The way they tossed an airy motif from one player to another in the closing Allegro was like listening to a rivulet cascade down nine instruments one-at-a-time, all the way from the top violin to the bottom cello, and then suddenly it was grounded by a saucy, grumbling continuo joined by the cellos. It was a joy to see how much fun they were having while playing #3; wry grins would suddenly appear on one face or another as everything was clicking and they hurtled along full-throttle.
Following the break was #6, the final work in the set which is scored for treble instruments; the highest notes we heard came from Huggett on the viola. She was joined by one more viola, cello, two violas da gamba, and continuo. Bach wrote a lot of good music for the viola, an instrument that he was especially fond of playing, and this was a treat for me as I have not heard Huggett play viola before. The abundance of low strings lent this piece a rich, dark timbre, and it was a marked departure from the other works of the evening. The violas were the featured melodic instrument in #6, and the Adagio ma non tanto of the second movement heard the pick-pock of this pair over a measured sawing in the violas da gamba. The final movement closed with a quick cat-and-mouse theme wherein each viola scurried incessantly after the other.
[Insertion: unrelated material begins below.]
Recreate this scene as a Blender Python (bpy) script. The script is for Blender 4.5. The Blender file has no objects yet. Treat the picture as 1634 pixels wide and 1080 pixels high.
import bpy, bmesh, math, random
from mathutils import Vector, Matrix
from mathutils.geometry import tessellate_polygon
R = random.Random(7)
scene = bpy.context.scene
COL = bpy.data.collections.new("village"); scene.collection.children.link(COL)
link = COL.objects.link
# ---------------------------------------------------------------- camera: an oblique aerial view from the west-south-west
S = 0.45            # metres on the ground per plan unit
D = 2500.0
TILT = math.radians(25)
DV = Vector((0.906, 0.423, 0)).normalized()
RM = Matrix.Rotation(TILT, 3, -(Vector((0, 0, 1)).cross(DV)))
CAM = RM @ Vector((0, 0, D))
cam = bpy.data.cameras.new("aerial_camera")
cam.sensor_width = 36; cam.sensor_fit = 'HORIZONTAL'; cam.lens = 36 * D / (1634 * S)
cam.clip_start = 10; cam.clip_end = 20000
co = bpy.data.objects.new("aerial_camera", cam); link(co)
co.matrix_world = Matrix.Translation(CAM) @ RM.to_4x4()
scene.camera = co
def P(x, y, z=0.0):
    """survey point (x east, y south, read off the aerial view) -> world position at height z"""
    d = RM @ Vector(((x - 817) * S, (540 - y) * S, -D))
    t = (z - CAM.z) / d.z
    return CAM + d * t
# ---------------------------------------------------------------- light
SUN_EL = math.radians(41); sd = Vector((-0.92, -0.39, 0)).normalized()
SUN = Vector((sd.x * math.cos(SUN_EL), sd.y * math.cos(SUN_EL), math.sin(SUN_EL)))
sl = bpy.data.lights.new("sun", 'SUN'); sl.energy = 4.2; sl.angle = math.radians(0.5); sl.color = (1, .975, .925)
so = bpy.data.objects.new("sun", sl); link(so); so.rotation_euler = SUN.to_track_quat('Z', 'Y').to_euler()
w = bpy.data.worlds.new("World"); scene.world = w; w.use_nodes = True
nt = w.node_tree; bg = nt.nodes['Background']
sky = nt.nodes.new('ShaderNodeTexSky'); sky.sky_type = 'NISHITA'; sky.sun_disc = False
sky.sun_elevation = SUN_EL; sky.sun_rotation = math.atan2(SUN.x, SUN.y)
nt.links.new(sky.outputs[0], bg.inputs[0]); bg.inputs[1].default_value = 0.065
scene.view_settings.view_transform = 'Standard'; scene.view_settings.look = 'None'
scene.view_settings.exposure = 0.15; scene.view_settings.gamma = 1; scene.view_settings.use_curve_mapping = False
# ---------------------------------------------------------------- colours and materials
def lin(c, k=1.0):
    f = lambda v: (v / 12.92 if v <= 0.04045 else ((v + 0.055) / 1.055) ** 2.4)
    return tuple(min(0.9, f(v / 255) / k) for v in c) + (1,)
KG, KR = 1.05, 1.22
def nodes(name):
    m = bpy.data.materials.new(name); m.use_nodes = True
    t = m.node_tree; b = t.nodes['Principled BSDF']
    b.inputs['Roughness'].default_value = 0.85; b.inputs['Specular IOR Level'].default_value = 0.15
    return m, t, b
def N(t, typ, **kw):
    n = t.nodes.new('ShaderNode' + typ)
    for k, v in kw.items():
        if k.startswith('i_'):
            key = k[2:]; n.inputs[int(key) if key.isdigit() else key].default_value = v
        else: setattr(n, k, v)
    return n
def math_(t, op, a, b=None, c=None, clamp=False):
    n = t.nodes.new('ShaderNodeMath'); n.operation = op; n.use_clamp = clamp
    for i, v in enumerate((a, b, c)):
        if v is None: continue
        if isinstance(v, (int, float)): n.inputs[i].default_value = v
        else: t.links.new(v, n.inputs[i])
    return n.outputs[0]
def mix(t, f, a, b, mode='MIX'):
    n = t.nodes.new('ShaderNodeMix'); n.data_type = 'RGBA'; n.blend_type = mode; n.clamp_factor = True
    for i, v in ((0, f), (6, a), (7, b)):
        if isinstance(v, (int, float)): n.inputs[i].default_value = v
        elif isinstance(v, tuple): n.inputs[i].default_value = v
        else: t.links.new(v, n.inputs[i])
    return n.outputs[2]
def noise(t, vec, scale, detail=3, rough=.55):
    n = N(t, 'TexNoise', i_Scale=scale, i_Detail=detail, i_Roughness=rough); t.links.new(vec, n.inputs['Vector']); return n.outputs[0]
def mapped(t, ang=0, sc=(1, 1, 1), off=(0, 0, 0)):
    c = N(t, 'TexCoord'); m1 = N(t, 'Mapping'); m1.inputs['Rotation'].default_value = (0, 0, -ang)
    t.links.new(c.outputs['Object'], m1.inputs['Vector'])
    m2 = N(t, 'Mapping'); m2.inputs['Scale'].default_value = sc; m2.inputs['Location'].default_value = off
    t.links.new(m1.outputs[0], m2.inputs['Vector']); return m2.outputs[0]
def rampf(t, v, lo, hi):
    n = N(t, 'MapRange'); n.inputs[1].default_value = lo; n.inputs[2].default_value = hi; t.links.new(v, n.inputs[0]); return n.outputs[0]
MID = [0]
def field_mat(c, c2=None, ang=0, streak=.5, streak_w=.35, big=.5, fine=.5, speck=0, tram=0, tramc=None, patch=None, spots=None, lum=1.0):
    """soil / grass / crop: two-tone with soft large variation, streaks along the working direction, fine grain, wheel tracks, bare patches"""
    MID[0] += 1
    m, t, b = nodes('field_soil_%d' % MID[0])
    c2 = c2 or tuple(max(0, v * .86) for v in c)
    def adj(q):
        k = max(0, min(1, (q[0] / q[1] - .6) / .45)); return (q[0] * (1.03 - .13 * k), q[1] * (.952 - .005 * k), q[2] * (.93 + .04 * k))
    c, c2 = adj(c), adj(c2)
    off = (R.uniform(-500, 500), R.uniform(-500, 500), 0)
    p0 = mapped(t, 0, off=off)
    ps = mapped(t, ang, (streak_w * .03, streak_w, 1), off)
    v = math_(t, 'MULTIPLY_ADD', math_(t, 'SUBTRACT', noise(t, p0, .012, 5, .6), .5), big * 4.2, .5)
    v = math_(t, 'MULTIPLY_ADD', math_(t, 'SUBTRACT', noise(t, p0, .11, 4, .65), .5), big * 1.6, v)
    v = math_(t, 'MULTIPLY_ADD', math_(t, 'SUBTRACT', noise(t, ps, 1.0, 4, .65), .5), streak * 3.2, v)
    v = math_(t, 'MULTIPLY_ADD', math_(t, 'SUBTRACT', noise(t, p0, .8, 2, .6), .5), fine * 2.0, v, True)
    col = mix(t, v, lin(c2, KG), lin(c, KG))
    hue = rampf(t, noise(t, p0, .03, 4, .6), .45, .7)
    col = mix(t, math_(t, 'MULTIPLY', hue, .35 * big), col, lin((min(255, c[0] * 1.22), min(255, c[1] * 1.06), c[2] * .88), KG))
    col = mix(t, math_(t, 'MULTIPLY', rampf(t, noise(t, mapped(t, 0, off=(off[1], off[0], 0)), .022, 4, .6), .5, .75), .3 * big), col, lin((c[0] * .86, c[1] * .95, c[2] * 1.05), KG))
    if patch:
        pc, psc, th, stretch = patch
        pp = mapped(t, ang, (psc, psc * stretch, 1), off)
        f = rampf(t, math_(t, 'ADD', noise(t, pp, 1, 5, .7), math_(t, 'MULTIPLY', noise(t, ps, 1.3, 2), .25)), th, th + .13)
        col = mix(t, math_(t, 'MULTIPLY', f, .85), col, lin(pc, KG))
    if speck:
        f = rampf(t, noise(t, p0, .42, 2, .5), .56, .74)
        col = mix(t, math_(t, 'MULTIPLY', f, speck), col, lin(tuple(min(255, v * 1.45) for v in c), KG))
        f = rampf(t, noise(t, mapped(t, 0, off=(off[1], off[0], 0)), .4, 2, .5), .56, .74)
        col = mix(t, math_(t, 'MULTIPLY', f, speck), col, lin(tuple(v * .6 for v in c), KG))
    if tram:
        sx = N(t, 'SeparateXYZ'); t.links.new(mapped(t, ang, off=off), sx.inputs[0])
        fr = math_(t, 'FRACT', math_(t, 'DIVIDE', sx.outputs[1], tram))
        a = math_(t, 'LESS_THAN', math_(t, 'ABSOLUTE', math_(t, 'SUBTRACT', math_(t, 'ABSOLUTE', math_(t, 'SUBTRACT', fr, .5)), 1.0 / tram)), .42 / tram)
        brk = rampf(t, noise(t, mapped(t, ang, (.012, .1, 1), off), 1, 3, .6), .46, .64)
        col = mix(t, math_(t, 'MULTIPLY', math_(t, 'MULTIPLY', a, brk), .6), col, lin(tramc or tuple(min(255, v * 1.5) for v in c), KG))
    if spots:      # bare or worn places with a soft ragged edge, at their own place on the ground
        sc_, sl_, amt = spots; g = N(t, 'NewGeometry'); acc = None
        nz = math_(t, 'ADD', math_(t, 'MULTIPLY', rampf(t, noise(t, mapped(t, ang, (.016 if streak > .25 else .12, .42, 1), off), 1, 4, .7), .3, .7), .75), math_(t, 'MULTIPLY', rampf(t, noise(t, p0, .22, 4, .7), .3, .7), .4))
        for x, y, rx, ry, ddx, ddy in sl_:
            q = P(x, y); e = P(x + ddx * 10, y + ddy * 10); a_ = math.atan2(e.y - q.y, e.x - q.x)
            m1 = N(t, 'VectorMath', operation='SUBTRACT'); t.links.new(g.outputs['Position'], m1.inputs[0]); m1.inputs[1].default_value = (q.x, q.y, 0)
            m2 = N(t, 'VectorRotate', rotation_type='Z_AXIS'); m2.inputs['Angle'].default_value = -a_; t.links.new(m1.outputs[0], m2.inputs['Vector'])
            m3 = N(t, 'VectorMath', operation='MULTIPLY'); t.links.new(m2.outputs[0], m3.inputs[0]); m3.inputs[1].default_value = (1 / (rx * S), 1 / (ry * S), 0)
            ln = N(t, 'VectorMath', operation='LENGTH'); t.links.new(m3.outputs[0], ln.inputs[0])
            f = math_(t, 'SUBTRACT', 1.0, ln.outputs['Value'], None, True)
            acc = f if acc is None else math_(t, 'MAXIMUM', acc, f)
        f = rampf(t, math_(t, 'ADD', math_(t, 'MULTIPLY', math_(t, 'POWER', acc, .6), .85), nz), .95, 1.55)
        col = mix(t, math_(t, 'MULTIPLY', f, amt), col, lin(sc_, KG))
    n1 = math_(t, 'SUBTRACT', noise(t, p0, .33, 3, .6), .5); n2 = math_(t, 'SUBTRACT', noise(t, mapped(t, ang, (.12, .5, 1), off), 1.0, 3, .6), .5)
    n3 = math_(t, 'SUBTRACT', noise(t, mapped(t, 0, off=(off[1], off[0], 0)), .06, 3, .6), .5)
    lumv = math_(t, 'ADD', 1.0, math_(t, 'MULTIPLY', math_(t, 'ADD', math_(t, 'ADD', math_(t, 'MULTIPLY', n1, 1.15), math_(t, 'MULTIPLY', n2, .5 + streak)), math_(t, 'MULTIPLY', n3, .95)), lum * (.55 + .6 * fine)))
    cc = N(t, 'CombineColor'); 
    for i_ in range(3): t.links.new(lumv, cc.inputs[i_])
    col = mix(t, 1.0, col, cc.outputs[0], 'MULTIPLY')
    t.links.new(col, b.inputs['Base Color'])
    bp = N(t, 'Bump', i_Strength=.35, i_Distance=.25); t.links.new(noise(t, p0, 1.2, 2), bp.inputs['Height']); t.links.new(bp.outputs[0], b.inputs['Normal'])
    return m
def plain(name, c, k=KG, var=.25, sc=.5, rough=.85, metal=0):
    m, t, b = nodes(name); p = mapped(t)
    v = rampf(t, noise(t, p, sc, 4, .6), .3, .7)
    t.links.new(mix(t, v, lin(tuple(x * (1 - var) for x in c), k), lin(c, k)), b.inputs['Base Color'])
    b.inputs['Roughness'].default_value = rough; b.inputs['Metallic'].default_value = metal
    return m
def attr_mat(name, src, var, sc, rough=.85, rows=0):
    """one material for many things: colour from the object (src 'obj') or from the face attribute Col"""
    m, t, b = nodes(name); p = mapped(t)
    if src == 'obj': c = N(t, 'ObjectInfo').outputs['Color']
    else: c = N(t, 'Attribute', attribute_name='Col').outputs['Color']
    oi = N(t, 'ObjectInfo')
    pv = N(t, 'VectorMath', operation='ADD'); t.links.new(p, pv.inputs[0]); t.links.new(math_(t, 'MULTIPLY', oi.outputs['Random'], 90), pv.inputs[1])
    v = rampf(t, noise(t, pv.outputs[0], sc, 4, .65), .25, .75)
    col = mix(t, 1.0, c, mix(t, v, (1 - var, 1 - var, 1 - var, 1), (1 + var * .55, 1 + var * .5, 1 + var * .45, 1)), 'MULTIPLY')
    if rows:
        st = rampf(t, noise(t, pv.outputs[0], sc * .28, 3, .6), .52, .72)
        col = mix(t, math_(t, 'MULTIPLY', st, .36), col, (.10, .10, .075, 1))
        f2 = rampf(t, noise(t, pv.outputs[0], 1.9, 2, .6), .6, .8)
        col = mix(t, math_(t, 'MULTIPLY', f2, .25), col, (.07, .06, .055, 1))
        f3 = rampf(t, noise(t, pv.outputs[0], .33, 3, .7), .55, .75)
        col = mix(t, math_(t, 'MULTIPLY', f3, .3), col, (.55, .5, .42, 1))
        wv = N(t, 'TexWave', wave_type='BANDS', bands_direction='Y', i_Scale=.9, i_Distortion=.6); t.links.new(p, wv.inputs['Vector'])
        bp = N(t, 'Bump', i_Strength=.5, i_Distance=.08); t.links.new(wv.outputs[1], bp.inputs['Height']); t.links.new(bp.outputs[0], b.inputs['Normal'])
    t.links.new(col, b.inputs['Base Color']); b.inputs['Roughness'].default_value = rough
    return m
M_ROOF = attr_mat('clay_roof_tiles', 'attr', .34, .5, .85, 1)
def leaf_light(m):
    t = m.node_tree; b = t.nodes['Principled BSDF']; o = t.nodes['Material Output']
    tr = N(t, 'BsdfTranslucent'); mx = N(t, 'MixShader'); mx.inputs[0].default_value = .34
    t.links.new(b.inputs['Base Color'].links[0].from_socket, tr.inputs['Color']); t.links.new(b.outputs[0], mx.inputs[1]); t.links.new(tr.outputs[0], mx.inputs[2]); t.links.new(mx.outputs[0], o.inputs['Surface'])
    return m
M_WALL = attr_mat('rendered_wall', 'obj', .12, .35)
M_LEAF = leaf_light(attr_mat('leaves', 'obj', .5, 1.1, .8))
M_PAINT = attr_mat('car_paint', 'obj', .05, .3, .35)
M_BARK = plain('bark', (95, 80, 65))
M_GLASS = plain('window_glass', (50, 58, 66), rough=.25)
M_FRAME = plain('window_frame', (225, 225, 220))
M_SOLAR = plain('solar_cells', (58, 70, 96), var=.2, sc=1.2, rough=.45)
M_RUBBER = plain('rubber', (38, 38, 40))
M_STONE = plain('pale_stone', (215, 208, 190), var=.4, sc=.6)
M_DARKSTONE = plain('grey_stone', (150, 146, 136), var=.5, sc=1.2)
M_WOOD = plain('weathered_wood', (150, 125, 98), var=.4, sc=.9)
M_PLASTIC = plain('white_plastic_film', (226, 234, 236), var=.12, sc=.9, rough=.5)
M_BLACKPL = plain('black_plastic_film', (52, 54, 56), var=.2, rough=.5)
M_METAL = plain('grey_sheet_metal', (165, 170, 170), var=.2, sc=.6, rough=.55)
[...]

The switch to the Telemann Overture-Suite in F Major saw a return of the grande ensemble from the Brandenburg #1. The work consisted of a set of French dances bracketed between an overture and a closing fanfare. The exuberant hunting call from the horns that opened the overture sounded almost like a coronation march, and seeing this large group sway to and fro reminded me of a scene from the film Tous les Matins du Monde, where Marin Marais stands before the magnificent Vingt-Quatre Violons du Roi, a group of the French King’s proud instrumentalists stewing in the rich juices of their own fecund musicianship. Stylistic, dotted French rhythms abounded in the Telemann, and the whole enterprise smacked of the stateliness and royalty that would have been associated with this size of ensemble in Telemann’s day. A lightning-quick Badinerie that couldn’t have lasted more than 45 seconds was preceded by a spritely Menuet that gave us yet another trio of bassoon and oboes. I loved the title of the seventh movement: Rejouissance, or ‘Rejoicing.’ For me, that word aptly summed up the entire evening.
The PBO gave us yet another remarkable concert Saturday night, and I left the venue thinking that I would dearly love to have a recording of their interpretation of Brandenburg #1. Perhaps we’ll get lucky and they will release a CD of their version of this epic set, the way they’ve recently done with Vivaldi’s Four Seasons.